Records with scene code
# # # # # # #
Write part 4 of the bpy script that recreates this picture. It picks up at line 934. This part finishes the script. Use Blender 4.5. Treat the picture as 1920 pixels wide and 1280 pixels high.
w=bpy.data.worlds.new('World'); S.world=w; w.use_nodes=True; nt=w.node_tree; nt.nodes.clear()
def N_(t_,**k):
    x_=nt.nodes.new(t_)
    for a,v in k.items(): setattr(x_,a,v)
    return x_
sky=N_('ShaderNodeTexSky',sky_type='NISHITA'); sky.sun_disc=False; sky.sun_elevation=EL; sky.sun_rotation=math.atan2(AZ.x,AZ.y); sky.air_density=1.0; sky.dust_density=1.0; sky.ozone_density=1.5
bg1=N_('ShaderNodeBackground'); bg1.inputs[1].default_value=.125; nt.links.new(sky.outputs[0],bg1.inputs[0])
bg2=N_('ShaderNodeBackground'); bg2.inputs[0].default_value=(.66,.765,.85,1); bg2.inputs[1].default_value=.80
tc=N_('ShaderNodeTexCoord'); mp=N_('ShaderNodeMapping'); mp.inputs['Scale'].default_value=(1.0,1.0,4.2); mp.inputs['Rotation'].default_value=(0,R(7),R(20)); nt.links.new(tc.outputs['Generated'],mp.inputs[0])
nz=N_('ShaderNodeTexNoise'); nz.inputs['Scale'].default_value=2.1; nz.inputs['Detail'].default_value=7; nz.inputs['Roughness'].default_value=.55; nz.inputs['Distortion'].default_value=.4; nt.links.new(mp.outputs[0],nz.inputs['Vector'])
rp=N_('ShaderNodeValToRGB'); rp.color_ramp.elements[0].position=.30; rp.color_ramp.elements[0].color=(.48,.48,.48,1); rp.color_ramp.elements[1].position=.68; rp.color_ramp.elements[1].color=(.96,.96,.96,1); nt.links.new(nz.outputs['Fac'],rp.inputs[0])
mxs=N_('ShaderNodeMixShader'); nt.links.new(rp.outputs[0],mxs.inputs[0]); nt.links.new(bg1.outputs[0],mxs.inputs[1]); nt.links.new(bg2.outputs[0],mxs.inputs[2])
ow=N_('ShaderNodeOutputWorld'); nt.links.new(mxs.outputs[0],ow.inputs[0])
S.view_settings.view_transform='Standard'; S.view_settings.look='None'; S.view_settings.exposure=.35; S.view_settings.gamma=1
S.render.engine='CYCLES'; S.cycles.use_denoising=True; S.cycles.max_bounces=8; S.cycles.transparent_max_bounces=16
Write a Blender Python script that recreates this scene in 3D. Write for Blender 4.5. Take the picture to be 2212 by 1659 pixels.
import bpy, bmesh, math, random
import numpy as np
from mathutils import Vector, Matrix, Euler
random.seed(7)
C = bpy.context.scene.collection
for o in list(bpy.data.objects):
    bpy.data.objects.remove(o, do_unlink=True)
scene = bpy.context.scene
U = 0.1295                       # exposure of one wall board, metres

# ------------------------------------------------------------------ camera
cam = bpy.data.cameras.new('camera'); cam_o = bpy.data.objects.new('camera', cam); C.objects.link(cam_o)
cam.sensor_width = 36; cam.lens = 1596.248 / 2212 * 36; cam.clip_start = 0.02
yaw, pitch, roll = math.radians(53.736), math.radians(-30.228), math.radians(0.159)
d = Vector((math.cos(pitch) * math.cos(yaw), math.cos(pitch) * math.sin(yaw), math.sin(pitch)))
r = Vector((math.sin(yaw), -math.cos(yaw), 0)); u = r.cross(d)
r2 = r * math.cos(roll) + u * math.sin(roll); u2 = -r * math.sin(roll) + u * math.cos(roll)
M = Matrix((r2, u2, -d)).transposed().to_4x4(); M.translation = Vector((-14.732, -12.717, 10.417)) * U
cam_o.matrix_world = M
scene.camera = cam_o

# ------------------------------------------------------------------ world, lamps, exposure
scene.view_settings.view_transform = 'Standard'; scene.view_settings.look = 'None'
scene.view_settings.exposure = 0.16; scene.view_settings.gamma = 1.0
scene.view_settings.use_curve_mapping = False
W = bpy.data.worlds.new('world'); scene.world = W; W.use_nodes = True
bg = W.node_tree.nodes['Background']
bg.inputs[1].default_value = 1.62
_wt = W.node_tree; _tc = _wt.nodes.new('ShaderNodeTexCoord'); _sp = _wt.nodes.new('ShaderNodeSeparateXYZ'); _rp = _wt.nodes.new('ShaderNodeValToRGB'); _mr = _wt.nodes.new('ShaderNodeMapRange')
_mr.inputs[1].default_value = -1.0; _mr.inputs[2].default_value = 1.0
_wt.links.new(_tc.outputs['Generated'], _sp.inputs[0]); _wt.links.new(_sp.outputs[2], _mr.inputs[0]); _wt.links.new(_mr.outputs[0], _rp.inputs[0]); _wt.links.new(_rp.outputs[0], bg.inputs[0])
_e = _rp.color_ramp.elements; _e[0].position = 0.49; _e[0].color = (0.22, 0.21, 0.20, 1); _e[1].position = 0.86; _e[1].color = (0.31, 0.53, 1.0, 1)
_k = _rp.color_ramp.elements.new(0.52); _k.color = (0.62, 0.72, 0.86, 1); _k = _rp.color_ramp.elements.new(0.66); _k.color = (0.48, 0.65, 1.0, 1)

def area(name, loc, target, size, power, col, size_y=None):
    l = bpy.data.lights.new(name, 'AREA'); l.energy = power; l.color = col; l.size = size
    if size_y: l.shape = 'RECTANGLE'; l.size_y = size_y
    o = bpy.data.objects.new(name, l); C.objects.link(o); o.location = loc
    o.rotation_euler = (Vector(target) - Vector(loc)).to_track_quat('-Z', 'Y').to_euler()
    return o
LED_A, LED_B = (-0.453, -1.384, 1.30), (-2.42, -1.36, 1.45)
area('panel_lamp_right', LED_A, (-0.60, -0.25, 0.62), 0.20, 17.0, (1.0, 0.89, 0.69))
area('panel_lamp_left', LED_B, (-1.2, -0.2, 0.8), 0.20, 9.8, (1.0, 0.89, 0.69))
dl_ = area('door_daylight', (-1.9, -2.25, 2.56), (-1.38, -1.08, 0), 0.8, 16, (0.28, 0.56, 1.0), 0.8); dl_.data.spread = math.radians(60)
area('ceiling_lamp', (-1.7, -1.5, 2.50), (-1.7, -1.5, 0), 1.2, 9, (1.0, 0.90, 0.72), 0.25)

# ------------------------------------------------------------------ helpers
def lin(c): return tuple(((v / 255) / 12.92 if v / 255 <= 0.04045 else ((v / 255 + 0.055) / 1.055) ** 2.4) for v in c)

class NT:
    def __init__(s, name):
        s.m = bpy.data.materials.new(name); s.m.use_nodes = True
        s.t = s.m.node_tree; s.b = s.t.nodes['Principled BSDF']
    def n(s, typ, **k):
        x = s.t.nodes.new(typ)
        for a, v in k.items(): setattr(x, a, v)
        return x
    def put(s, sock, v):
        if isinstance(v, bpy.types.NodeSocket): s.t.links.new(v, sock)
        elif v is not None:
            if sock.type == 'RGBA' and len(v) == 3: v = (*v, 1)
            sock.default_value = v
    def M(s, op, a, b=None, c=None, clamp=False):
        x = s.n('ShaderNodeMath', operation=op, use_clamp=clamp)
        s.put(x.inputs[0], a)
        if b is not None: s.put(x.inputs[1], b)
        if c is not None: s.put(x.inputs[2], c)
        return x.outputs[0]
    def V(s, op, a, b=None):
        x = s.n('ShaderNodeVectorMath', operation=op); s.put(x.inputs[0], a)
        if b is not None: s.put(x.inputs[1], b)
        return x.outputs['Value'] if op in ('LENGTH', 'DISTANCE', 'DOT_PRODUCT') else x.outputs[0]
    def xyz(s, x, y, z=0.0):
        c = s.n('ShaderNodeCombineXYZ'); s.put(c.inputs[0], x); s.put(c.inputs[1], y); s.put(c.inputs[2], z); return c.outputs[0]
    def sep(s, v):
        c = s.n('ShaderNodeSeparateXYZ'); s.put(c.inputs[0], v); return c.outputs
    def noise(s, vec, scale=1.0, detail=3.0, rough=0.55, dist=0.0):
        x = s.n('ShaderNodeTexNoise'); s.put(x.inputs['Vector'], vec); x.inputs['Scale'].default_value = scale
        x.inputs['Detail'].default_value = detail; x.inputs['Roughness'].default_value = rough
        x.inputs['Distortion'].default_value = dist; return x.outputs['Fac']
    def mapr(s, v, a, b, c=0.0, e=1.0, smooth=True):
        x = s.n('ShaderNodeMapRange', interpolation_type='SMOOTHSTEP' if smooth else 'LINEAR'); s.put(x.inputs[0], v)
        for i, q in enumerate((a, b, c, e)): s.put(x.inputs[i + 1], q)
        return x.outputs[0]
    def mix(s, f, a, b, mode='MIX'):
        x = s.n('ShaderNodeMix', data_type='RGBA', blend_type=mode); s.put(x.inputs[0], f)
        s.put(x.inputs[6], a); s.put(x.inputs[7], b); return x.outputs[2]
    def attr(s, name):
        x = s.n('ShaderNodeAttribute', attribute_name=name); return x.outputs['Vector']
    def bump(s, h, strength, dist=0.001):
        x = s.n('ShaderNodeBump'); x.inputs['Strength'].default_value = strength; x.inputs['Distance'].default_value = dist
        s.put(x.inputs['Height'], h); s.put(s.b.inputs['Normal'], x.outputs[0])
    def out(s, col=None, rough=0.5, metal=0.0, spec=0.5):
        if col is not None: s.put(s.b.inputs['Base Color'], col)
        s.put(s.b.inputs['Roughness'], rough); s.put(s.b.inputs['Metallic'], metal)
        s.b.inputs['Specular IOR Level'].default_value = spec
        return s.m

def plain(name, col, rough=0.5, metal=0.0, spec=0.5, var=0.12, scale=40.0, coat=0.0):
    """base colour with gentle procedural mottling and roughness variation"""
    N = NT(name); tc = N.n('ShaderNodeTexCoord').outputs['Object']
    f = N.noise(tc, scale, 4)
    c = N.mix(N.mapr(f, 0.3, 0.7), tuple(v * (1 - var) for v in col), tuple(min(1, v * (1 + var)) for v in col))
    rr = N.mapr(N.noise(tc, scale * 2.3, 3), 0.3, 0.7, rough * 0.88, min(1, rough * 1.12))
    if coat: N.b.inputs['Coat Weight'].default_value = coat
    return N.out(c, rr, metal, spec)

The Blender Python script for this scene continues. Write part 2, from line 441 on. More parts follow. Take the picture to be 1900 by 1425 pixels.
# # # # # # #
- Problem to solve: Above are the lines; repeat exactly the ones from the line containing "Write a Blender" down to the line containing "wall board, metres", both inclusive.

- Worked answer:
Write a Blender Python script that recreates this scene in 3D. Write for Blender 4.5. Take the picture to be 2212 by 1659 pixels.
import bpy, bmesh, math, random
import numpy as np
from mathutils import Vector, Matrix, Euler
random.seed(7)
C = bpy.context.scene.collection
for o in list(bpy.data.objects):
    bpy.data.objects.remove(o, do_unlink=True)
scene = bpy.context.scene
U = 0.1295                       # exposure of one wall board, metres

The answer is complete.